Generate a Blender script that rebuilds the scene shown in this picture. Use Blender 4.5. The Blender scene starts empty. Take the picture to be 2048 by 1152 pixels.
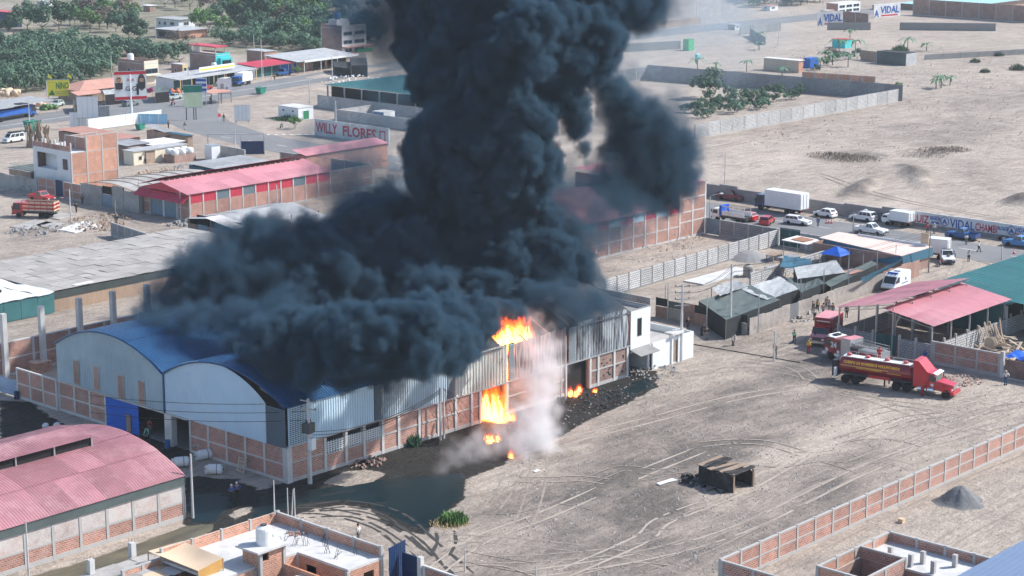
import bpy, math, random
import numpy as np
from mathutils import Vector, Matrix
PI = math.pi
random.seed(11)
rng = np.random.default_rng(4)
sc = bpy.context.scene
COL = sc.collection
# ---- camera, sky, sun, exposure
F, HY, CH, YAW = 3900.0, -310.0, 62.0, math.radians(42)     # focal length and horizon in pixels, height in metres, heading
PIT = math.atan((576 - HY) / F)
cam = bpy.data.objects.new('camera', bpy.data.cameras.new('camera'))
COL.objects.link(cam)
cam.location = (0, 0, CH)
cam.rotation_euler = (PI / 2 - PIT, 0, YAW - PI / 2)
cam.data.sensor_width = 36
cam.data.lens = 36 * F / 2048
cam.data.clip_start, cam.data.clip_end = 1, 9000
sc.camera = cam
SA, SE = math.radians(-34), math.radians(42)
SUND = Vector((math.cos(SA) * math.cos(SE), math.sin(SA) * math.cos(SE), math.sin(SE)))
world = bpy.data.worlds.new('World')
sc.world = world
world.use_nodes = True
wn = world.node_tree
sky = wn.nodes.new('ShaderNodeTexSky')
sky.sky_type = 'NISHITA'
sky.sun_disc = False
sky.sun_elevation = SE
sky.sun_rotation = PI / 2 - SA
sky.air_density, sky.dust_density, sky.ozone_density = 1.0, 1.0, 1.5
wn.links.new(sky.outputs[0], wn.nodes['Background'].inputs[0])
wn.nodes['Background'].inputs[1].default_value = 0.15
sl = bpy.data.lights.new('sun', 'SUN')
sl.energy, sl.angle, sl.color = 4.6, math.radians(0.7), (1, 0.955, 0.895)
so = bpy.data.objects.new('sun', sl)
COL.objects.link(so)
so.rotation_euler = SUND.to_track_quat('Z', 'Y').to_euler()
vs = sc.view_settings
vs.view_transform, vs.look, vs.exposure, vs.gamma = 'Standard', 'None', 0.48, 1.0
vs.use_curve_mapping = False
cy = sc.cycles
cy.use_denoising = True
cy.max_bounces, cy.diffuse_bounces, cy.glossy_bounces, cy.transmission_bounces, cy.volume_bounces = 6, 3, 2, 2, 2
cy.volume_step_rate = 2.3
cy.use_adaptive_sampling, cy.adaptive_threshold = True, 0.03
cy.sample_clamp_indirect = 6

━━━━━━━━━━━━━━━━

■ Goal
Return each line of the data, keeping its wording exact and omitting pictures.

■ Correct output
Generate a Blender script that rebuilds the scene shown in this picture. Use Blender 4.5. The Blender scene starts empty. Take the picture to be 2048 by 1152 pixels.
import bpy, math, random
import numpy as np
from mathutils import Vector, Matrix
PI = math.pi
random.seed(11)
rng = np.random.default_rng(4)
sc = bpy.context.scene
COL = sc.collection
# ---- camera, sky, sun, exposure
F, HY, CH, YAW = 3900.0, -310.0, 62.0, math.radians(42)     # focal length and horizon in pixels, height in metres, heading
PIT = math.atan((576 - HY) / F)
cam = bpy.data.objects.new('camera', bpy.data.cameras.new('camera'))
COL.objects.link(cam)
cam.location = (0, 0, CH)
cam.rotation_euler = (PI / 2 - PIT, 0, YAW - PI / 2)
cam.data.sensor_width = 36
cam.data.lens = 36 * F / 2048
cam.data.clip_start, cam.data.clip_end = 1, 9000
sc.camera = cam
SA, SE = math.radians(-34), math.radians(42)
SUND = Vector((math.cos(SA) * math.cos(SE), math.sin(SA) * math.cos(SE), math.sin(SE)))
world = bpy.data.worlds.new('World')
sc.world = world
world.use_nodes = True
wn = world.node_tree
sky = wn.nodes.new('ShaderNodeTexSky')
sky.sky_type = 'NISHITA'
sky.sun_disc = False
sky.sun_elevation = SE
sky.sun_rotation = PI / 2 - SA
sky.air_density, sky.dust_density, sky.ozone_density = 1.0, 1.0, 1.5
wn.links.new(sky.outputs[0], wn.nodes['Background'].inputs[0])
wn.nodes['Background'].inputs[1].default_value = 0.15
sl = bpy.data.lights.new('sun', 'SUN')
sl.energy, sl.angle, sl.color = 4.6, math.radians(0.7), (1, 0.955, 0.895)
so = bpy.data.objects.new('sun', sl)
COL.objects.link(so)
so.rotation_euler = SUND.to_track_quat('Z', 'Y').to_euler()
vs = sc.view_settings
vs.view_transform, vs.look, vs.exposure, vs.gamma = 'Standard', 'None', 0.48, 1.0
vs.use_curve_mapping = False
cy = sc.cycles
cy.use_denoising = True
cy.max_bounces, cy.diffuse_bounces, cy.glossy_bounces, cy.transmission_bounces, cy.volume_bounces = 6, 3, 2, 2, 2
cy.volume_step_rate = 2.3
cy.use_adaptive_sampling, cy.adaptive_threshold = True, 0.03
cy.sample_clamp_indirect = 6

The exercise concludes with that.